Et le résultat, une fois assemblé, est comme vous l’imaginerez sans peine, assez effrayant.
Il est d’ailleurs fort bien résumé par « Hojeda's Promise », entame de plus de douze minutes qui place tous les éléments dans l’ordre, et annonce les traumas à venir. Pesanteur et oppression, claustrophobie et promesses non tenues, c’est un voyage dans le passé et à travers toutes les fausses vérités énoncées afin d’endormir la méfiance de prétendus « sauvages », pour mieux leur voler leur terre et leurs richesses.
D’où ce Doom bruitiste à tendance Sludge vraiment crade qui écorche les haut-parleurs et qui broie les tympans de dissonances et de stridences qui noient les instruments dans leur flot de bile. On pourrait même par extension parler d’une forme très primitive de BM lo-fi poussé à son extrême, si l’ambiance Hardcore des bas-fonds de Brooklyn n’exsudait pas par tous les pores…
« Malignancy, 1493 » semble résister à la pression et emprunter le même chemin, mais son final apocalyptique en blasts fatigués indique que la violence et la vilénie sous-jacente sont toujours promptes à exploser au visage de l’auditeur.
Ce même visage, sans doute tuméfié et incrédule mange soudainement en pleine face l’interlude Ambient et bruitiste « Hawk’s Bell », qui ne fait cas d’aucune musicalité pour sombrer dans le chaos d’un bruit sourd et blanc qui ne cherche qu’à provoquer et irriter.
Et le message est fort bien reçu…On pense à EINSTURZENDE NEUBAUTEN, THROBBING GRISTLE et toute la vague industrielle du début des années 80, ce que paraît confirmer implicitement «Heavy Yoke They Wore » qui relègue les premiers cris des SWANS dans les oubliettes de la tendresse urbaine.
Le leitmotiv du projet prend alors tout son sens, jouer Heavy, pour sonner le plus lourd possible. Et la superposition d’un beat énorme et lent et de strates sonores suraiguës fonctionne en ce sens, tandis que la guitare peine à imposer un motif abyssal, triste cérémonie funèbre d’une histoire qu’on ne réécrira pas.

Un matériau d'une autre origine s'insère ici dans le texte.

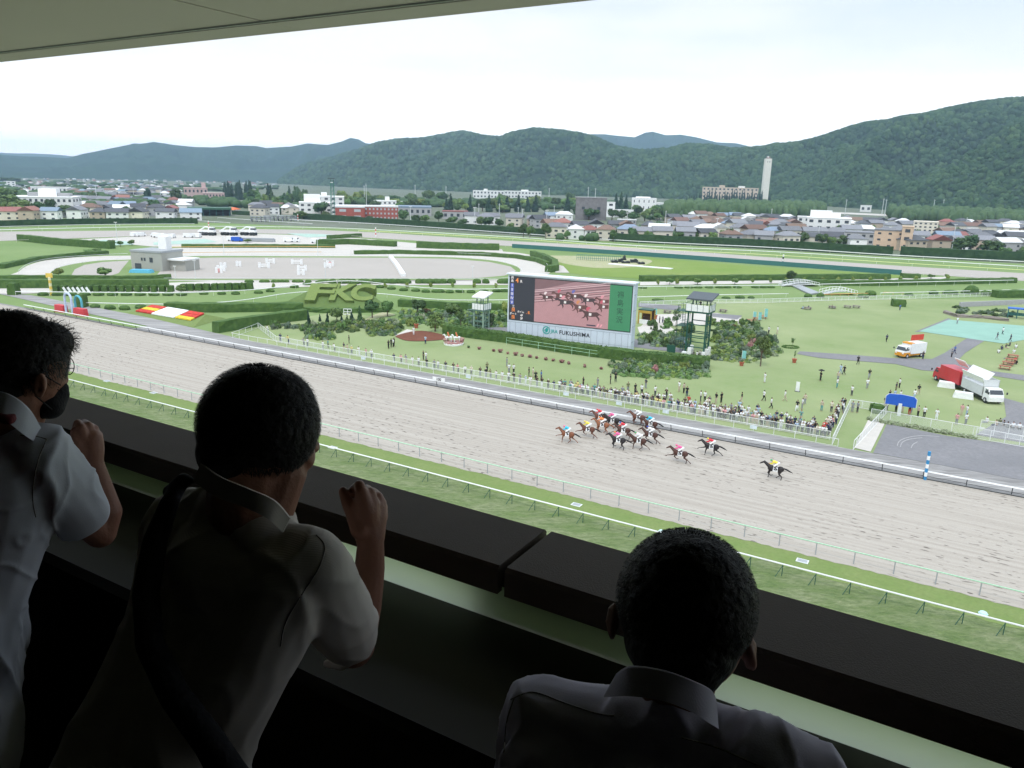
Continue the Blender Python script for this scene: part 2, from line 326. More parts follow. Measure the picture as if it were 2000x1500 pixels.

Crescendo de violence en ruptures de rythme, et « The Rapture Of Non-Christians » d’évoquer avec horreur les exactions physiques commises à l’encontre de ces peuples colonisés, torturés et asservis, via un infâme Drone/Ambient, capable de ridiculiser les plus abjectes exactions Black/Noise de la création. Hurlements catatoniques, grondement d’arrière-plan, arythmie totale, pour un final en forme de snuff auditif qui colle vraiment la chair de poule.
Nul doute que la colère de Bartolomé de Las Casas aurait pu se matérialiser en ce chaos mécanique proposé par l’éponyme Casas. Et nul doute que la plupart d’entre vous rejetteront cet album, beaucoup trop abrasif et brut pour le plus grand dénominateur commun. Mais je ne crois pas trop m’avancer en affirmant que tel n’était pas le but de CASAS en enregistrant cette musique.
Comme le but de Bartolomé n’était pas de mettre à genoux des hommes, des femmes, des enfants, pour les plier aux lois d’un Dieu qu’ils ne reconnaissaient pas.